Begin Data block

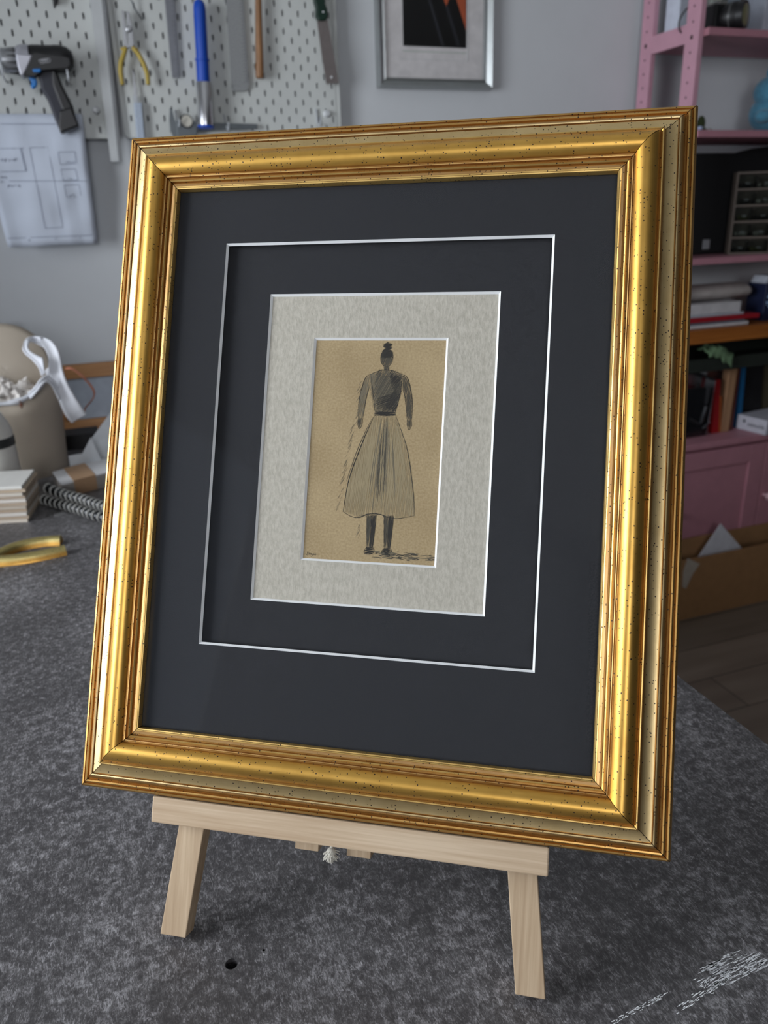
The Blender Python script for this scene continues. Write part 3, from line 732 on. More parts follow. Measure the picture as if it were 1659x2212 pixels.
def scribble(x0, y0, x1, h):
    x_ = x0
    while x_ < x1:
        n_ = rs.choice((2, 3)); pts = [(x_+rs.uniform(0, 3), y0+rs.uniform(-h, h)) for _ in range(n_+1)]
        for a, b_ in zip(pts, pts[1:]): mb.ribbon([on_sheet(*a), on_sheet(*b_)], .0011, (0, -1, 0))
        x_ += rs.uniform(2.5, 4)
scribble(2, 345, 34, 4); scribble(0, 384, 14, 3.5); scribble(16, 402, 44, 3.5); scribble(0, 393, 6, 2); scribble(141, 350, 158, 2); scribble(147, 386, 155, 2); scribble(150, 421, 162, 2)
scribble(60, 519, 64, 2); scribble(116, 516, 120, 1.5); scribble(170, 514, 174, 1.5)
mb.build('pencil_lines', mat('pencil_blue_grey', (118, 126, 146), .9), shr)

# --- long white rule across the joint of the two boards
def rule(label, quad, Y, th, m, ticks=True, cat='ruler', name='ruler', edge=None, tickside=1, group=None, tl=.3, step=.005, tm=None):
    r = thing(name, label, cat, PW(*quad[3], Y), group)
    a, b_, c, d = [PW(x, y, Y) for x, y in quad]   # top-left, top-right, bottom-right, bottom-left
    MB().prism([a, b_, c, d], (0, th, 0)).build('blade', m, r, bevel=.0006)
    if edge:
        e = [PW(x, y, Y-.0012) for x, y in edge]; MB().prism(e, (0, .0012, 0)).build('scale_strip', mat('grey_scale_strip', (136, 138, 140), .5), r)
    mb = MB(); L = (d-a).length; n_ = int(L/step)
    A, D = (b_, c) if tickside > 0 else (a, d); O1, O2 = (a, d) if tickside > 0 else (b_, c)
    for i in range(1, n_):
        f = i/n_; p_ = A.lerp(D, f); q_ = O1.lerp(O2, f); ln_ = tl*(1 if i % 2 == 0 else .6)
        yy = V((0, -.0016 if edge else -.0003, 0))
        mb.ribbon([p_+(q_-p_)*.03+yy, p_+(q_-p_)*ln_+yy], .0008, (0, -1, 0))
    mb.build('scale_marks', tm or mat('dark_print', (60, 62, 66), .6), r)
    return r
rule('long pale aluminium cutting rule hanging down between the two pegboards past their lower edge', [(186, -60), (222, -60), (264, 349), (240, 349)], PY-.016, .012,
     mat('pale_rule_face', (196, 199, 200), .4, var=.03), edge=[(213, -60), (222, -60), (264, 349), (256, 349)], tl=.18, step=.004)
rule('narrow grey steel ruler hanging left of the blue tube', [(352, -40), (375, -40), (388, 168), (372, 168)], PY-.01, .0015, mat('dull_steel', (128, 130, 136), .4, metal=.4, var=.1), tl=.35, step=.005)
rr_ = rule('wide grey steel ruler hanging between the blue tube and the wooden shaft', [(486, -40), (524, -40), (538, 178), (500, 190)], PY-.01, .002, mat('dull_wide_steel', (150, 152, 153), .45, metal=.3, var=.15, scale=300), tl=.25, step=.004)
mb = MB().prism([PW(x, y, PY-.01) for x, y in [(500, 178), (538, 178), (537, 190), (531, 196), (506, 197), (501, 190)]], (0, .002, 0)).build('rounded_end', MC['dull_wide_steel'], rr_)

# --- clear thumbscrews of the boards
for (x, y, lb) in [(208, 238, 'clear plastic thumbscrew at the lower right of the left pegboard'), (705, 246, 'clear plastic thumbscrew at the lower right corner of the right pegboard')]:
    c = PW(x, y, PY); o = MB().lathe([(.009, 0), (.009, .004), (.0065, .006), (.0065, .012), (.0, .0125)], c, (0, -1, 0), 18).build('thumbscrew', mat('milky_plastic', (205, 208, 210), .25), smooth=40)
    tag(o, lb, 'screw', 'pegboard thumbscrews')

# --- pliers with yellow handles
pl = thing('pliers', 'steel pliers with yellow grips hanging jaws up on the right pegboard', 'pliers', base(290, 186, PY-.02))
M_yel = mat('worn_yellow_grip', (182, 158, 70), .5); YP = PY-.024
for pts in ([(262, 22), (268, 22), (273, 60), (277, 96), (283, 102), (276, 104), (268, 98), (265, 60)], [(272, 22), (279, 26), (287, 62), (290, 96), (284, 104), (278, 102), (276, 60)]):
    poly(MB(), pts, YP, .008).build('jaw', M_steel, pl, bevel=.001)
MB().lathe([(.007, 0), (.007, .003), (.004, .0045)], PW(278, 63, YP), (0, -1, 0), 16).build('pivot', M_steel, pl)
for pth in ([(272, 102), (267, 118), (261, 135), (260, 155), (265, 183)], [(286, 102), (298, 115), (309, 135), (318, 158), (320, 183)]):
    pts = [PW(x, y, YP+.004) for x, y in pth]
    # smooth path
    mb = MB(); sm = []
    for i in range(len(pts)-1):
        for j in range(5): sm.append(pts[i].lerp(pts[i+1], j/5))
    sm.append(pts[-1]); sm2 = [sm[0]]+[(sm[i-1]+sm[i]*2+sm[i+1])/4 for i in range(1, len(sm)-1)]+[sm[-1]]
    mb.tube(sm2, [.0045+.0012*math.sin(i/len(sm2)*3) for i in range(len(sm2))], 10)
    q_ = pth[0]; sg = -1 if pth is not None and pth[-1][0] < 280 else 1
    mb.tube([PW(q_[0]-1*sg, q_[1]+2, YP+.004), PW(q_[0]+sg*12, q_[1]+4, YP+.004)], [.005, .002], 8)
    mb.build('grip', M_yel, pl, smooth=180)
# --- wire rod above
o = MB().tube([PW(268, -30, PY-.02), PW(288, 10, PY-.012), PW(293, 22, PY-.008), PW(308, 42, PY-.0045)], .0016, 8).build('scriber', mat('dull_wire', (120, 124, 128), .4, metal=.5), smooth=180)
tag(o, 'thin bent steel scriber pointing down right above the pliers', 'tool')
# --- awl like knife with clear/white handle
kn = thing('craft_knife', 'slim white-handled craft knife hanging point up below the yellow pliers', 'knife', base(302, 297, PY-.012))
poly(MB(), [(286, 150), (289, 158), (299, 222), (290, 214)], PY-.012, .002).build('blade', M_steel, kn)
poly(MB(), [(287, 206), (296, 206), (299, 223), (289, 222)], PY-.015, .006).build('ferrule', mat('clear_ferrule', (190, 194, 198), .2), kn, bevel=.001)
poly(MB(), [(289, 222), (306, 221), (314, 310), (297, 310)], PY-.017, .012).build('handle', mat('pale_blue_white_plastic', (176, 188, 204), .4, var=.12, scale=250), kn, bevel=.002)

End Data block

Return the material word for word. Pictures are not part of the copy.

• [Correct response]
The Blender Python script for this scene continues. Write part 3, from line 732 on. More parts follow. Measure the picture as if it were 1659x2212 pixels.
def scribble(x0, y0, x1, h):
    x_ = x0
    while x_ < x1:
        n_ = rs.choice((2, 3)); pts = [(x_+rs.uniform(0, 3), y0+rs.uniform(-h, h)) for _ in range(n_+1)]
        for a, b_ in zip(pts, pts[1:]): mb.ribbon([on_sheet(*a), on_sheet(*b_)], .0011, (0, -1, 0))
        x_ += rs.uniform(2.5, 4)
scribble(2, 345, 34, 4); scribble(0, 384, 14, 3.5); scribble(16, 402, 44, 3.5); scribble(0, 393, 6, 2); scribble(141, 350, 158, 2); scribble(147, 386, 155, 2); scribble(150, 421, 162, 2)
scribble(60, 519, 64, 2); scribble(116, 516, 120, 1.5); scribble(170, 514, 174, 1.5)
mb.build('pencil_lines', mat('pencil_blue_grey', (118, 126, 146), .9), shr)

# --- long white rule across the joint of the two boards
def rule(label, quad, Y, th, m, ticks=True, cat='ruler', name='ruler', edge=None, tickside=1, group=None, tl=.3, step=.005, tm=None):
    r = thing(name, label, cat, PW(*quad[3], Y), group)
    a, b_, c, d = [PW(x, y, Y) for x, y in quad]   # top-left, top-right, bottom-right, bottom-left
    MB().prism([a, b_, c, d], (0, th, 0)).build('blade', m, r, bevel=.0006)
    if edge:
        e = [PW(x, y, Y-.0012) for x, y in edge]; MB().prism(e, (0, .0012, 0)).build('scale_strip', mat('grey_scale_strip', (136, 138, 140), .5), r)
    mb = MB(); L = (d-a).length; n_ = int(L/step)
    A, D = (b_, c) if tickside > 0 else (a, d); O1, O2 = (a, d) if tickside > 0 else (b_, c)
    for i in range(1, n_):
        f = i/n_; p_ = A.lerp(D, f); q_ = O1.lerp(O2, f); ln_ = tl*(1 if i % 2 == 0 else .6)
        yy = V((0, -.0016 if edge else -.0003, 0))
        mb.ribbon([p_+(q_-p_)*.03+yy, p_+(q_-p_)*ln_+yy], .0008, (0, -1, 0))
    mb.build('scale_marks', tm or mat('dark_print', (60, 62, 66), .6), r)
    return r
rule('long pale aluminium cutting rule hanging down between the two pegboards past their lower edge', [(186, -60), (222, -60), (264, 349), (240, 349)], PY-.016, .012,
     mat('pale_rule_face', (196, 199, 200), .4, var=.03), edge=[(213, -60), (222, -60), (264, 349), (256, 349)], tl=.18, step=.004)
rule('narrow grey steel ruler hanging left of the blue tube', [(352, -40), (375, -40), (388, 168), (372, 168)], PY-.01, .0015, mat('dull_steel', (128, 130, 136), .4, metal=.4, var=.1), tl=.35, step=.005)
rr_ = rule('wide grey steel ruler hanging between the blue tube and the wooden shaft', [(486, -40), (524, -40), (538, 178), (500, 190)], PY-.01, .002, mat('dull_wide_steel', (150, 152, 153), .45, metal=.3, var=.15, scale=300), tl=.25, step=.004)
mb = MB().prism([PW(x, y, PY-.01) for x, y in [(500, 178), (538, 178), (537, 190), (531, 196), (506, 197), (501, 190)]], (0, .002, 0)).build('rounded_end', MC['dull_wide_steel'], rr_)

# --- clear thumbscrews of the boards
for (x, y, lb) in [(208, 238, 'clear plastic thumbscrew at the lower right of the left pegboard'), (705, 246, 'clear plastic thumbscrew at the lower right corner of the right pegboard')]:
    c = PW(x, y, PY); o = MB().lathe([(.009, 0), (.009, .004), (.0065, .006), (.0065, .012), (.0, .0125)], c, (0, -1, 0), 18).build('thumbscrew', mat('milky_plastic', (205, 208, 210), .25), smooth=40)
    tag(o, lb, 'screw', 'pegboard thumbscrews')

# --- pliers with yellow handles
pl = thing('pliers', 'steel pliers with yellow grips hanging jaws up on the right pegboard', 'pliers', base(290, 186, PY-.02))
M_yel = mat('worn_yellow_grip', (182, 158, 70), .5); YP = PY-.024
for pts in ([(262, 22), (268, 22), (273, 60), (277, 96), (283, 102), (276, 104), (268, 98), (265, 60)], [(272, 22), (279, 26), (287, 62), (290, 96), (284, 104), (278, 102), (276, 60)]):
    poly(MB(), pts, YP, .008).build('jaw', M_steel, pl, bevel=.001)
MB().lathe([(.007, 0), (.007, .003), (.004, .0045)], PW(278, 63, YP), (0, -1, 0), 16).build('pivot', M_steel, pl)
for pth in ([(272, 102), (267, 118), (261, 135), (260, 155), (265, 183)], [(286, 102), (298, 115), (309, 135), (318, 158), (320, 183)]):
    pts = [PW(x, y, YP+.004) for x, y in pth]
    # smooth path
    mb = MB(); sm = []
    for i in range(len(pts)-1):
        for j in range(5): sm.append(pts[i].lerp(pts[i+1], j/5))
    sm.append(pts[-1]); sm2 = [sm[0]]+[(sm[i-1]+sm[i]*2+sm[i+1])/4 for i in range(1, len(sm)-1)]+[sm[-1]]
    mb.tube(sm2, [.0045+.0012*math.sin(i/len(sm2)*3) for i in range(len(sm2))], 10)
    q_ = pth[0]; sg = -1 if pth is not None and pth[-1][0] < 280 else 1
    mb.tube([PW(q_[0]-1*sg, q_[1]+2, YP+.004), PW(q_[0]+sg*12, q_[1]+4, YP+.004)], [.005, .002], 8)
    mb.build('grip', M_yel, pl, smooth=180)
# --- wire rod above
o = MB().tube([PW(268, -30, PY-.02), PW(288, 10, PY-.012), PW(293, 22, PY-.008), PW(308, 42, PY-.0045)], .0016, 8).build('scriber', mat('dull_wire', (120, 124, 128), .4, metal=.5), smooth=180)
tag(o, 'thin bent steel scriber pointing down right above the pliers', 'tool')
# --- awl like knife with clear/white handle
kn = thing('craft_knife', 'slim white-handled craft knife hanging point up below the yellow pliers', 'knife', base(302, 297, PY-.012))
poly(MB(), [(286, 150), (289, 158), (299, 222), (290, 214)], PY-.012, .002).build('blade', M_steel, kn)
poly(MB(), [(287, 206), (296, 206), (299, 223), (289, 222)], PY-.015, .006).build('ferrule', mat('clear_ferrule', (190, 194, 198), .2), kn, bevel=.001)
poly(MB(), [(289, 222), (306, 221), (314, 310), (297, 310)], PY-.017, .012).build('handle', mat('pale_blue_white_plastic', (176, 188, 204), .4, var=.12, scale=250), kn, bevel=.002)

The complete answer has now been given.